▶ **Material provided**:

-----

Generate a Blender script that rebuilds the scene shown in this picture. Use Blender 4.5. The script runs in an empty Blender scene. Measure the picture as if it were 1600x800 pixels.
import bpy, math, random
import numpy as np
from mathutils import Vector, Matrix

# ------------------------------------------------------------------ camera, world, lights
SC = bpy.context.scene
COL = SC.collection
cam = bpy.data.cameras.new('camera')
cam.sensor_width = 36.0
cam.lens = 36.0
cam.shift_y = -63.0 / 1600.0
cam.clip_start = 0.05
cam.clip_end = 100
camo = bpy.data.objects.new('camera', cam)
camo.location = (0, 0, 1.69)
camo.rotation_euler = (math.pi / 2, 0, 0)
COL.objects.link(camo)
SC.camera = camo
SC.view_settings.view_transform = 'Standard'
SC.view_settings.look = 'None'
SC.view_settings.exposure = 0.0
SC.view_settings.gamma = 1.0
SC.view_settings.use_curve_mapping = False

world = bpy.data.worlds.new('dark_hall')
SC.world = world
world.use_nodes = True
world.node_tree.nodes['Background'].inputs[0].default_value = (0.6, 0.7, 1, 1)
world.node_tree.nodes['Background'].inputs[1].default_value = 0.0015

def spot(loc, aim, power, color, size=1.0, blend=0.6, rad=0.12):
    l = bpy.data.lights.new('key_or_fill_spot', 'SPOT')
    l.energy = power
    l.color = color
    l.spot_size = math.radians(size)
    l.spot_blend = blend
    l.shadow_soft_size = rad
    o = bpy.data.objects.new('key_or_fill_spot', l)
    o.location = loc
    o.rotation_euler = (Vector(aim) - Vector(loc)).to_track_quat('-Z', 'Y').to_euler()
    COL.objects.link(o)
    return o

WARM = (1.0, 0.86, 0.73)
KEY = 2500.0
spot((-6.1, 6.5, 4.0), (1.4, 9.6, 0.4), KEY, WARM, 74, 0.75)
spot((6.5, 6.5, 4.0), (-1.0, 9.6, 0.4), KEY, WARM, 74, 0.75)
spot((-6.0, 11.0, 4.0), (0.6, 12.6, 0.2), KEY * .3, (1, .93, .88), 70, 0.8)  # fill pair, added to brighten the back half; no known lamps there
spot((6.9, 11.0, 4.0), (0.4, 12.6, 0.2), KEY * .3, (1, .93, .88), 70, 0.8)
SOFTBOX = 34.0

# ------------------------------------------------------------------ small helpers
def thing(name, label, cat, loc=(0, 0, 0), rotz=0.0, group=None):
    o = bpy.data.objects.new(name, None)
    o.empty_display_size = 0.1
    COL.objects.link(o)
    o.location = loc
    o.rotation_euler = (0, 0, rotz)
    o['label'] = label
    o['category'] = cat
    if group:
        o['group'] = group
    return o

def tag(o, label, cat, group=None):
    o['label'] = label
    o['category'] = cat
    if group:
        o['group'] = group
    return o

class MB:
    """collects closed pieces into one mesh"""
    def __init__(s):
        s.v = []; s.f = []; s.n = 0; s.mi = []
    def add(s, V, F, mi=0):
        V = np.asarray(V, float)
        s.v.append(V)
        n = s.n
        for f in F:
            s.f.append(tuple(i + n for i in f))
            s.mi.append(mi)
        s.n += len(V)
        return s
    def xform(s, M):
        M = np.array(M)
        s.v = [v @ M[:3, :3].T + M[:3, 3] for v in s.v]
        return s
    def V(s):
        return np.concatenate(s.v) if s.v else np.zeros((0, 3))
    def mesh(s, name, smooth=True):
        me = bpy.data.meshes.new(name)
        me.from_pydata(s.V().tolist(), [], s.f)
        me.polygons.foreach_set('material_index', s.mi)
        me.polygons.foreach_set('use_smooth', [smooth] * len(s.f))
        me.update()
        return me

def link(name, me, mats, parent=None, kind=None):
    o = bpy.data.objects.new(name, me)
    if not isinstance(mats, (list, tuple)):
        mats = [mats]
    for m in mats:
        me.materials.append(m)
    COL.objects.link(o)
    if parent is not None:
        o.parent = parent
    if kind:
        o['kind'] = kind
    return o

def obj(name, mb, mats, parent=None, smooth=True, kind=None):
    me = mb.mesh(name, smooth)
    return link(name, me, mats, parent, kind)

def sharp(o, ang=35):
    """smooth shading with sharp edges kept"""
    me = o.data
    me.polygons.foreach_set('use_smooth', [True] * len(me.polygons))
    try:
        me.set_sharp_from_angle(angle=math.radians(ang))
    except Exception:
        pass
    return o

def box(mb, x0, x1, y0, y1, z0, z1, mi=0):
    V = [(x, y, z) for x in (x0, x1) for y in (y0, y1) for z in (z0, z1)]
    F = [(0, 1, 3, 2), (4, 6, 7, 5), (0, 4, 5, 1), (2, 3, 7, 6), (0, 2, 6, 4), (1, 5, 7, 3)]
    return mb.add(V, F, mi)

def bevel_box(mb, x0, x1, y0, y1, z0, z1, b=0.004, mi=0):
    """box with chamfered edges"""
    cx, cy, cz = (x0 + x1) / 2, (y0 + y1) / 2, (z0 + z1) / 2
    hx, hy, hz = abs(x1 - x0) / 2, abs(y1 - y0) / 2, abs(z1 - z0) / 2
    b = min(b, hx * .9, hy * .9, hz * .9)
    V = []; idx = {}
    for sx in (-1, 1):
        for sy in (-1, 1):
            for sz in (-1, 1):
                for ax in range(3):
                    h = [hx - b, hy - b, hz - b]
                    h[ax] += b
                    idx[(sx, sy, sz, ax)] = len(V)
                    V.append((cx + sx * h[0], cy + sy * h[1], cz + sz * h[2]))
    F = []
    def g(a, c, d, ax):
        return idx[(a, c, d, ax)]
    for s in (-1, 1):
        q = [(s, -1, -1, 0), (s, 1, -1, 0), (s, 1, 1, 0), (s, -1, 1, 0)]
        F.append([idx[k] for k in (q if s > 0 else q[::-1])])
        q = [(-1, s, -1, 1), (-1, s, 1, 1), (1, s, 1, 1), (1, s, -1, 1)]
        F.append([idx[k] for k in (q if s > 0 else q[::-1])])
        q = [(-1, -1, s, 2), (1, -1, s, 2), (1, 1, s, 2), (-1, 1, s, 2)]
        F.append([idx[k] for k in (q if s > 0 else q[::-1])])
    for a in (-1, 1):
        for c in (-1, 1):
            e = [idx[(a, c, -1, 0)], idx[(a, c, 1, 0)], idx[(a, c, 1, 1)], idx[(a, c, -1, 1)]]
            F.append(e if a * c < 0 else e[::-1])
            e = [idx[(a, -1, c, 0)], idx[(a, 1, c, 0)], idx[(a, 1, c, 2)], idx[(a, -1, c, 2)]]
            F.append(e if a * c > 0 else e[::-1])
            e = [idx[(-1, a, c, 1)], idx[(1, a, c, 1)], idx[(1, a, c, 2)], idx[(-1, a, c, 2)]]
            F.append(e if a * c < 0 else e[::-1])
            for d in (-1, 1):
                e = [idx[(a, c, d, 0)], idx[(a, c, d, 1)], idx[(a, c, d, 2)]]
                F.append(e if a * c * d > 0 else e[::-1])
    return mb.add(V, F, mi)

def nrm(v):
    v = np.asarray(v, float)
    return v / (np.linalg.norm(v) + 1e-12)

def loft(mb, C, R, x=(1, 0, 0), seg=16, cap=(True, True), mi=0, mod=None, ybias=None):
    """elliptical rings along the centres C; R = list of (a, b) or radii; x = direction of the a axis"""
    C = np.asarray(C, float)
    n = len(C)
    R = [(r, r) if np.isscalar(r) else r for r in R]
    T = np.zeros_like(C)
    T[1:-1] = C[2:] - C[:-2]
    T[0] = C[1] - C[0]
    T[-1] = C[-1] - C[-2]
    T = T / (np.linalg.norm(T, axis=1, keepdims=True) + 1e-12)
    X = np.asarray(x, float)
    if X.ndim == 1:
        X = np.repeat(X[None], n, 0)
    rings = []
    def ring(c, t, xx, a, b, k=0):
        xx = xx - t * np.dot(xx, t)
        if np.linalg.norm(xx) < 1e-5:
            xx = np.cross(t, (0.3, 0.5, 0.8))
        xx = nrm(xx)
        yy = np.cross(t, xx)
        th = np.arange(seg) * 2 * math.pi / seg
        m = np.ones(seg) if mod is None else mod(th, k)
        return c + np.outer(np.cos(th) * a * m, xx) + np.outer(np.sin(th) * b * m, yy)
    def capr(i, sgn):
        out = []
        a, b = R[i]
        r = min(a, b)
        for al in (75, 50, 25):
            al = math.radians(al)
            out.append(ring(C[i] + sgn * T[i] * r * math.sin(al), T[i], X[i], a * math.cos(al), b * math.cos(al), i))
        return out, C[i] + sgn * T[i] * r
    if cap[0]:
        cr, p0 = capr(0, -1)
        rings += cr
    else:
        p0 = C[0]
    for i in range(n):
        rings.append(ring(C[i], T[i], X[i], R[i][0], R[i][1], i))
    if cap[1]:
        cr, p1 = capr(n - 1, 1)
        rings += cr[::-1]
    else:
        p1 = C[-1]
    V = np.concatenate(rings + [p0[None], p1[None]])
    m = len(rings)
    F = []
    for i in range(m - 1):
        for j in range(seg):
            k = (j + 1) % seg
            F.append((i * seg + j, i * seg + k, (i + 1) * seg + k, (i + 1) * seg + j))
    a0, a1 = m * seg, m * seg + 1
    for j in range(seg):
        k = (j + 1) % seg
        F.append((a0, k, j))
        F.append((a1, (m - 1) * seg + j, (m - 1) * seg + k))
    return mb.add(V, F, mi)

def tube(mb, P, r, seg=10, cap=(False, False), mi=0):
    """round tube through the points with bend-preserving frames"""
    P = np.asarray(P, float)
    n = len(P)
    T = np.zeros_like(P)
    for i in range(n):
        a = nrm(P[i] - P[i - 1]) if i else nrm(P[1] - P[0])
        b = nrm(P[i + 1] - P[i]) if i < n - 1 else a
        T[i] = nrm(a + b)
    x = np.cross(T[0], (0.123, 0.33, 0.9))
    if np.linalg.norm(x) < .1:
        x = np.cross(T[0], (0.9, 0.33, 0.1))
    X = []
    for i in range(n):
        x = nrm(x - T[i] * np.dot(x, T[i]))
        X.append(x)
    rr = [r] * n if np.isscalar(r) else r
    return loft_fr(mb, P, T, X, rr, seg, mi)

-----

▶ **Direction**: Say how many lines contain the string "scene", giving nothing but the count.

▶ **Reply to the exercise**: 2